[GIVEN EXERCISE]:
Leave out the pictures, and write out exactly the lines from the beginning of the material to the line holding "sc = bpy.context.scene; COL = sc.collection", that line included, and nothing else.

┌──

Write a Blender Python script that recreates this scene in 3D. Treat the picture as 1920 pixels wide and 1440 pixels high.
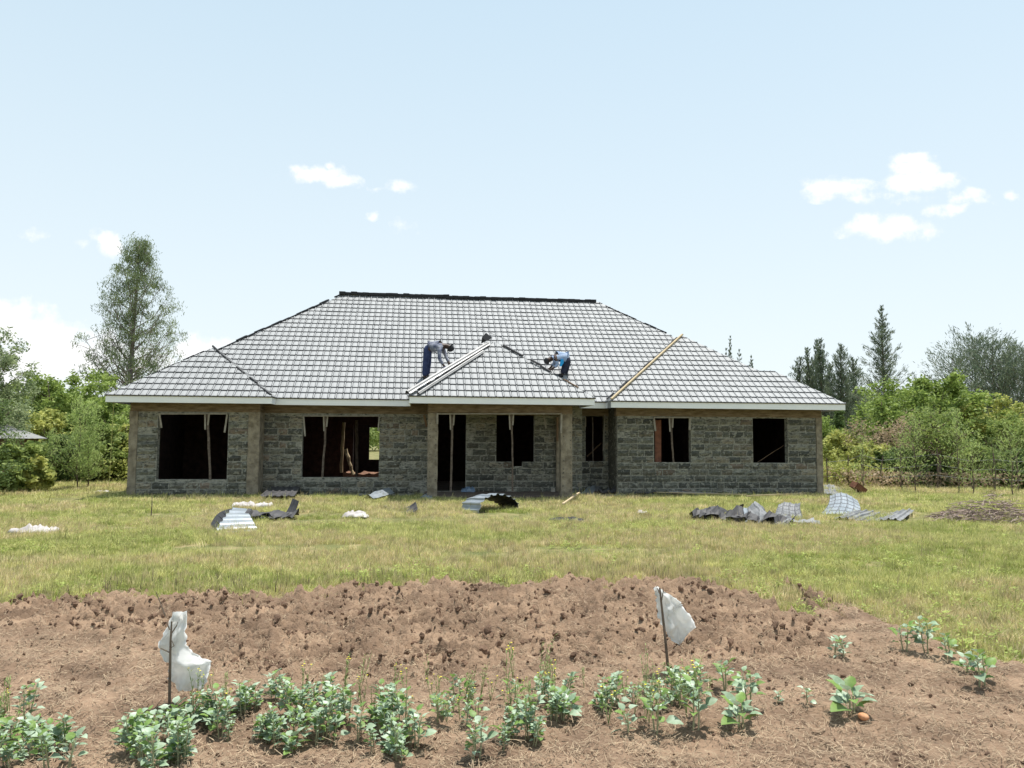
import bpy, bmesh, math, random
import numpy as np
from mathutils import Vector, Matrix, noise as mnoise
R = math.radians
random.seed(7); rng = np.random.default_rng(7)
for o in list(bpy.data.objects): bpy.data.objects.remove(o)
sc = bpy.context.scene; COL = sc.collection

# ------------------------------------------------------------ camera
FPX = 1450.0; PITCH = R(4.1); ROLL = .006; YAW = math.atan(.12); CZ = 1.6
CF = np.array([0, math.cos(PITCH), math.sin(PITCH)]); _u = np.array([0, -math.sin(PITCH), math.cos(PITCH)]); _r = np.array([1., 0, 0])
CR = _r*math.cos(ROLL)+_u*math.sin(ROLL); CU = _u*math.cos(ROLL)-_r*math.sin(ROLL); CP = np.array([0, 0, CZ])
cd = bpy.data.cameras.new('camera'); cam = bpy.data.objects.new('camera', cd); COL.objects.link(cam); sc.camera = cam
cd.sensor_width = 36; cd.lens = FPX/1920*36; cd.clip_end = 3000; cd.clip_start = .05
cam.matrix_world = Matrix(((CR[0], CU[0], -CF[0], 0), (CR[1], CU[1], -CF[1], 0), (CR[2], CU[2], -CF[2], CZ), (0, 0, 0, 1)))

# ------------------------------------------------------------ light
SUN = Vector((.17, .17, 1)).normalized()
sl = bpy.data.lights.new('sun', 'SUN'); so = bpy.data.objects.new('sun', sl); COL.objects.link(so)
sl.energy = 4.6; sl.angle = R(.5); sl.color = (1, .965, .91)
so.rotation_euler = (-SUN).to_track_quat('-Z', 'Y').to_euler()
SKY_STRENGTH = .15; EXPOSURE = .5
vs = sc.view_settings; vs.view_transform = 'Standard'; vs.look = 'None'; vs.gamma = 1; vs.exposure = EXPOSURE; vs.use_curve_mapping = False
w = bpy.data.worlds.new('World'); sc.world = w; w.use_nodes = True; nt = w.node_tree; N = nt.nodes; L = nt.links; N.clear()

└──

[SOLUTION TO THIS EXERCISE]:
Write a Blender Python script that recreates this scene in 3D. Treat the picture as 1920 pixels wide and 1440 pixels high.
import bpy, bmesh, math, random
import numpy as np
from mathutils import Vector, Matrix, noise as mnoise
R = math.radians
random.seed(7); rng = np.random.default_rng(7)
for o in list(bpy.data.objects): bpy.data.objects.remove(o)
sc = bpy.context.scene; COL = sc.collection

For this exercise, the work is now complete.